Na etapa 4 do Giro de Itália recordamos Wouter Weylandt numa crónica assinada por Bruno Pires, colega do belga na Leopard Trek.
“Ti amo” é um espaço de amor à cultura italiana e ao Giro. É também uma música de Umberto Tozzi. Proponho 21 histórias para 21 etapas.
O dorsal 108 foi retirado do Giro de Itália há 12 anos após o acidente sofrido por Wouter Weylandt na descida do Passo del Bocco.
Na edição passada a corrida voltou a passar no local assinalado pela família Weylandt como “maldito”. Foi ali que acabou a vida de Wouter, numa etapa entre Parma e Génova a 9 de maio de 2011.
O apelido Weylandt não deixou de estar ligado ao pelotão profissional. Elke, irmã de Wouter, é diretora de comunicação da Trek-Segafredo. É curiosa a relação com o ciclismo dos que perdem seres queridos em competição – também Britt Lambrecht, irmã de Bjorg trabalha como nutricionista na Lotto. Talvez nestes casos a proximidade com as equipas dos irmãos ajude no processo de luto e a seguir em frente.
Bruno Pires correu esse Giro ao lado de Wouter Weylandt na Leopard Trek. O atual diretor da Glassdrive/Chanceplus/Allegro assina as próximas linhas em jeito de homenagem.
“Já são 12 anos, o tempo passa a voar. Foram dias bastante duros. Estás no autocarro de manhã ao lado de um colega e chegas à tarde, vês as coisas dele e sabes que ele nunca mais vai estar ali. É algo que te provoca um choque. Ao mesmo tempo ficas a pensar: ‘Foi ele, mas podia ter sido eu.’
Saber que um ser humano perdeu a vida é sempre muito duro. Depois veio a família no dia seguinte e a namorada do Wouter estava grávida. Lembro-me que a mãe da minha filha também estava grávida nessa altura e mais ou menos com o mesmo tempo… uma série de semelhanças que realmente têm um impacto brutal.
Também havia a frustração de ser a minha primeira grande Volta e ter que sair prematuramente. Foi um golpe porque sonhas em terminar a primeira grande Volta e não foi assim. É o de menos comparado com perder uma vida, que essa nunca mais volta, e eu tive depois oportunidades de fazer Vuelta, Giro e terminar.
“O que é que se está a passar aqui?“
Foram dias muito complicados porque ficas destroçado, não percebes o porquê de acontecer a ti, à tua equipa, uma equipa tão jovem no primeiro ano.

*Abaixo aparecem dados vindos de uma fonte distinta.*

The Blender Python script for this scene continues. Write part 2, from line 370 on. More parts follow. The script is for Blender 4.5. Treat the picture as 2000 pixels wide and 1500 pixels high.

Com união, com aceitação as coisas voltaram ao seu normal funcionamento – se é que se pode dizer que alguma vez se normalizou.
Passado alguns dias acabou por acontecer a mesma coisa com um grande amigo meu, o Xavier Tondo. São fases em que dizes: “O que é se está a passar aqui?”. Momentos em que não podes fazer nada. Tens que aceitar e valorizar a vida sabendo que de um momento para o outro tanto podes estar como deixar de estar.
Esse é mesmo o ponto: viver a vida e agradecer cada dia por estar aqui porque há outros que não tiveram esse destino. O Wouter Weylandt era uma pessoa extremamente tranquila, muito no mundo dele. Por vezes nem davas conta de que estava ali porque era uma pessoa serena. Era um excelente ciclista e um bom ser humano.
Foi um episódio bastante duro, se calhar o mais duro que tive na minha carreira desportiva. Viver a perda de um ser humano que veste a tua camisola. Ele e os que partiram devem ser relembrados porque eram excelentes seres humanos e marcaram as gerações deles… Pelos seus resultados e também pela forma como nos acabaram por deixar.”
O TopCycling agradece ao Bruno Pires a coragem de fazer algo que ainda é tabu no desporto profissional: falar acerca das emoções. Bruno Pires foi ciclista profissional entre 2002 e 2016; cumpriu o sonho de terminar o Giro (em 2012) e a Vuelta (em 2013).